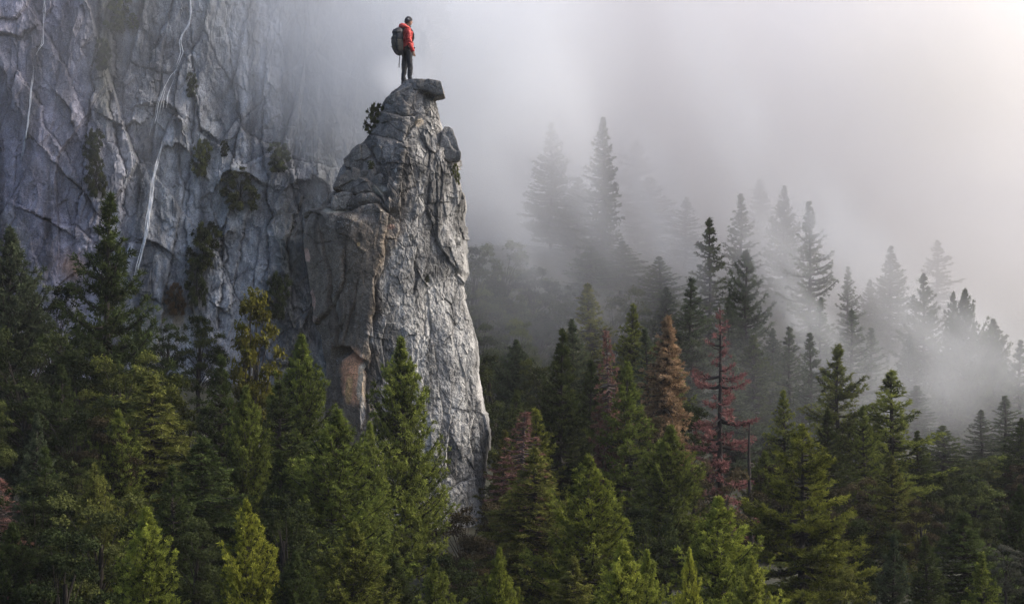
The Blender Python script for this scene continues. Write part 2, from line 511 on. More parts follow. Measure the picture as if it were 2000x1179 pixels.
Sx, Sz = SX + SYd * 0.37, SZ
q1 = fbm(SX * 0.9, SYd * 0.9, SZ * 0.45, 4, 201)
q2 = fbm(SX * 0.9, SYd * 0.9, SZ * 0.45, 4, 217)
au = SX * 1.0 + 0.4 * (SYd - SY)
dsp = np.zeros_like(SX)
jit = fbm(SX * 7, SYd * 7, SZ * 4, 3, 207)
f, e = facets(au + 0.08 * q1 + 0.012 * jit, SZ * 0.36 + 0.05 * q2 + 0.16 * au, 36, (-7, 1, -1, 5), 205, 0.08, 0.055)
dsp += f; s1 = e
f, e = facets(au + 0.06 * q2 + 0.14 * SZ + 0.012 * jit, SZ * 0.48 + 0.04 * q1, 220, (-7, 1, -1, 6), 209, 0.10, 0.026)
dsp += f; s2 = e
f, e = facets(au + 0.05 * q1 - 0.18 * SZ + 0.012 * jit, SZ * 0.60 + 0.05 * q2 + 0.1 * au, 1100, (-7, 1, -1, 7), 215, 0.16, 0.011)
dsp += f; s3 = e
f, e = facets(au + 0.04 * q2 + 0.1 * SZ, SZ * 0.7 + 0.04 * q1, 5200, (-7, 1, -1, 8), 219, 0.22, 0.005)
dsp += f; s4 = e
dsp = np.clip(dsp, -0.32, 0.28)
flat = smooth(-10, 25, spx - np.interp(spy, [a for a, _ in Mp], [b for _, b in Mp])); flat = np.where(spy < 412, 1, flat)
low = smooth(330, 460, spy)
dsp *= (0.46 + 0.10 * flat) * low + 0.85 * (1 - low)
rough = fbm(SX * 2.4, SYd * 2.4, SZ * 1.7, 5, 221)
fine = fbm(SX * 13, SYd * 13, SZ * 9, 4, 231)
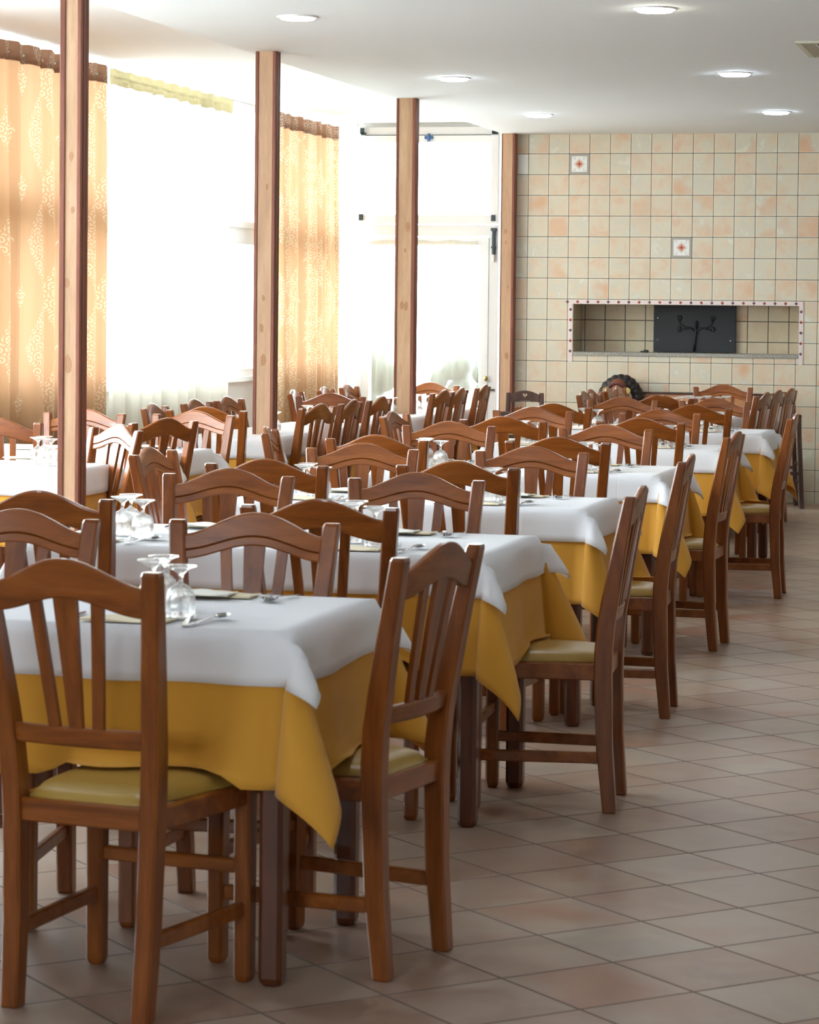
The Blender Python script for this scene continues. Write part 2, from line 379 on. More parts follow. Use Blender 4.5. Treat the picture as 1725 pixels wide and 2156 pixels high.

□ □ □

§ **Given problem**
From the records given above, reproduce all text exactly and exclude each picture.

§ **Answer for the task**
The Blender Python script for this scene continues. Write part 2, from line 511 on. More parts follow. Measure the picture as if it were 2000x1179 pixels.
Sx, Sz = SX + SYd * 0.37, SZ
q1 = fbm(SX * 0.9, SYd * 0.9, SZ * 0.45, 4, 201)
q2 = fbm(SX * 0.9, SYd * 0.9, SZ * 0.45, 4, 217)
au = SX * 1.0 + 0.4 * (SYd - SY)
dsp = np.zeros_like(SX)
jit = fbm(SX * 7, SYd * 7, SZ * 4, 3, 207)
f, e = facets(au + 0.08 * q1 + 0.012 * jit, SZ * 0.36 + 0.05 * q2 + 0.16 * au, 36, (-7, 1, -1, 5), 205, 0.08, 0.055)
dsp += f; s1 = e
f, e = facets(au + 0.06 * q2 + 0.14 * SZ + 0.012 * jit, SZ * 0.48 + 0.04 * q1, 220, (-7, 1, -1, 6), 209, 0.10, 0.026)
dsp += f; s2 = e
f, e = facets(au + 0.05 * q1 - 0.18 * SZ + 0.012 * jit, SZ * 0.60 + 0.05 * q2 + 0.1 * au, 1100, (-7, 1, -1, 7), 215, 0.16, 0.011)
dsp += f; s3 = e
f, e = facets(au + 0.04 * q2 + 0.1 * SZ, SZ * 0.7 + 0.04 * q1, 5200, (-7, 1, -1, 8), 219, 0.22, 0.005)
dsp += f; s4 = e
dsp = np.clip(dsp, -0.32, 0.28)
flat = smooth(-10, 25, spx - np.interp(spy, [a for a, _ in Mp], [b for _, b in Mp])); flat = np.where(spy < 412, 1, flat)
low = smooth(330, 460, spy)
dsp *= (0.46 + 0.10 * flat) * low + 0.85 * (1 - low)
rough = fbm(SX * 2.4, SYd * 2.4, SZ * 1.7, 5, 221)
fine = fbm(SX * 13, SYd * 13, SZ * 9, 4, 231)
The Blender Python script for this scene continues. Write part 2, from line 379 on. More parts follow. Use Blender 4.5. Treat the picture as 1725 pixels wide and 2156 pixels high.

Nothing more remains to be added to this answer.